**TASK**
Output all lines exactly, with nothing added or dropped.

......

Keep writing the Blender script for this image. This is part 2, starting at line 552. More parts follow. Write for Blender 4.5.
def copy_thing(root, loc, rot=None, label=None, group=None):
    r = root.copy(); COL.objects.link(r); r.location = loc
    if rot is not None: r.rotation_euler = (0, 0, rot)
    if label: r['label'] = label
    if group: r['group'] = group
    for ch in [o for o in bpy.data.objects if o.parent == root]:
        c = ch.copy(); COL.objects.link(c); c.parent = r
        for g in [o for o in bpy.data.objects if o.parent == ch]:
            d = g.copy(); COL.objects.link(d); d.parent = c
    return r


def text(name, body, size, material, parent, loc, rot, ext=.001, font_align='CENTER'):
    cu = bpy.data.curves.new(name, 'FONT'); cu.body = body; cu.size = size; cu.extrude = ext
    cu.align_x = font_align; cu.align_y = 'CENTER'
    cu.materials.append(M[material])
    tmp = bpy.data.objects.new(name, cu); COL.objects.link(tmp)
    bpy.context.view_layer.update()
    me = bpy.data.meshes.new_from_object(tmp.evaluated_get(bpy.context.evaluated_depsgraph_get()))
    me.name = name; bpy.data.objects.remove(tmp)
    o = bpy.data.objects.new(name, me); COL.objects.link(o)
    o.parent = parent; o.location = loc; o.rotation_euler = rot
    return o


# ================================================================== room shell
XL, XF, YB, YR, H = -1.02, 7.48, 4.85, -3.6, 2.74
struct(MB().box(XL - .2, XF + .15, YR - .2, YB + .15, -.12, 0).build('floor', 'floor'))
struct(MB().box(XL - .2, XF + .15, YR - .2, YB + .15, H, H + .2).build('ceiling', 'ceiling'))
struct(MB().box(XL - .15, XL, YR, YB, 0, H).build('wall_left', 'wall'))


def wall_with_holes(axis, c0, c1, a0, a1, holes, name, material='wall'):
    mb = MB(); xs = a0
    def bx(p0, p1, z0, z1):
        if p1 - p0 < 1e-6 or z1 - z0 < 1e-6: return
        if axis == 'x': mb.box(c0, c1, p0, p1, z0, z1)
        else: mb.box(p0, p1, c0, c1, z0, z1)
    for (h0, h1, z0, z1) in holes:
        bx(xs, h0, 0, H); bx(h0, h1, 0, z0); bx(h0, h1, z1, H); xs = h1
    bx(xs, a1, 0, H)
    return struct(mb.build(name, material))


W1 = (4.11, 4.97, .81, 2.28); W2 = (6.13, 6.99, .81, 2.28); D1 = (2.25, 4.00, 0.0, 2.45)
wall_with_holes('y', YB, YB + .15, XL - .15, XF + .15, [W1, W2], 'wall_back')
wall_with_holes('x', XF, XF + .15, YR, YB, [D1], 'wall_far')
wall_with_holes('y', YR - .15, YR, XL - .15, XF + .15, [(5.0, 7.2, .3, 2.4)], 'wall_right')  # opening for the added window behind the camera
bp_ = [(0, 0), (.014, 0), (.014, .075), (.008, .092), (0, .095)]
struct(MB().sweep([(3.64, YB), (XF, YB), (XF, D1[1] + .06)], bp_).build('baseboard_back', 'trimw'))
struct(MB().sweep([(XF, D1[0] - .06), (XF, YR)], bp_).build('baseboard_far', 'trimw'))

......

**ANSWER BELOW**
Keep writing the Blender script for this image. This is part 2, starting at line 552. More parts follow. Write for Blender 4.5.
def copy_thing(root, loc, rot=None, label=None, group=None):
    r = root.copy(); COL.objects.link(r); r.location = loc
    if rot is not None: r.rotation_euler = (0, 0, rot)
    if label: r['label'] = label
    if group: r['group'] = group
    for ch in [o for o in bpy.data.objects if o.parent == root]:
        c = ch.copy(); COL.objects.link(c); c.parent = r
        for g in [o for o in bpy.data.objects if o.parent == ch]:
            d = g.copy(); COL.objects.link(d); d.parent = c
    return r


def text(name, body, size, material, parent, loc, rot, ext=.001, font_align='CENTER'):
    cu = bpy.data.curves.new(name, 'FONT'); cu.body = body; cu.size = size; cu.extrude = ext
    cu.align_x = font_align; cu.align_y = 'CENTER'
    cu.materials.append(M[material])
    tmp = bpy.data.objects.new(name, cu); COL.objects.link(tmp)
    bpy.context.view_layer.update()
    me = bpy.data.meshes.new_from_object(tmp.evaluated_get(bpy.context.evaluated_depsgraph_get()))
    me.name = name; bpy.data.objects.remove(tmp)
    o = bpy.data.objects.new(name, me); COL.objects.link(o)
    o.parent = parent; o.location = loc; o.rotation_euler = rot
    return o


# ================================================================== room shell
XL, XF, YB, YR, H = -1.02, 7.48, 4.85, -3.6, 2.74
struct(MB().box(XL - .2, XF + .15, YR - .2, YB + .15, -.12, 0).build('floor', 'floor'))
struct(MB().box(XL - .2, XF + .15, YR - .2, YB + .15, H, H + .2).build('ceiling', 'ceiling'))
struct(MB().box(XL - .15, XL, YR, YB, 0, H).build('wall_left', 'wall'))


def wall_with_holes(axis, c0, c1, a0, a1, holes, name, material='wall'):
    mb = MB(); xs = a0
    def bx(p0, p1, z0, z1):
        if p1 - p0 < 1e-6 or z1 - z0 < 1e-6: return
        if axis == 'x': mb.box(c0, c1, p0, p1, z0, z1)
        else: mb.box(p0, p1, c0, c1, z0, z1)
    for (h0, h1, z0, z1) in holes:
        bx(xs, h0, 0, H); bx(h0, h1, 0, z0); bx(h0, h1, z1, H); xs = h1
    bx(xs, a1, 0, H)
    return struct(mb.build(name, material))


W1 = (4.11, 4.97, .81, 2.28); W2 = (6.13, 6.99, .81, 2.28); D1 = (2.25, 4.00, 0.0, 2.45)
wall_with_holes('y', YB, YB + .15, XL - .15, XF + .15, [W1, W2], 'wall_back')
wall_with_holes('x', XF, XF + .15, YR, YB, [D1], 'wall_far')
wall_with_holes('y', YR - .15, YR, XL - .15, XF + .15, [(5.0, 7.2, .3, 2.4)], 'wall_right')  # opening for the added window behind the camera
bp_ = [(0, 0), (.014, 0), (.014, .075), (.008, .092), (0, .095)]
struct(MB().sweep([(3.64, YB), (XF, YB), (XF, D1[1] + .06)], bp_).build('baseboard_back', 'trimw'))
struct(MB().sweep([(XF, D1[0] - .06), (XF, YR)], bp_).build('baseboard_far', 'trimw'))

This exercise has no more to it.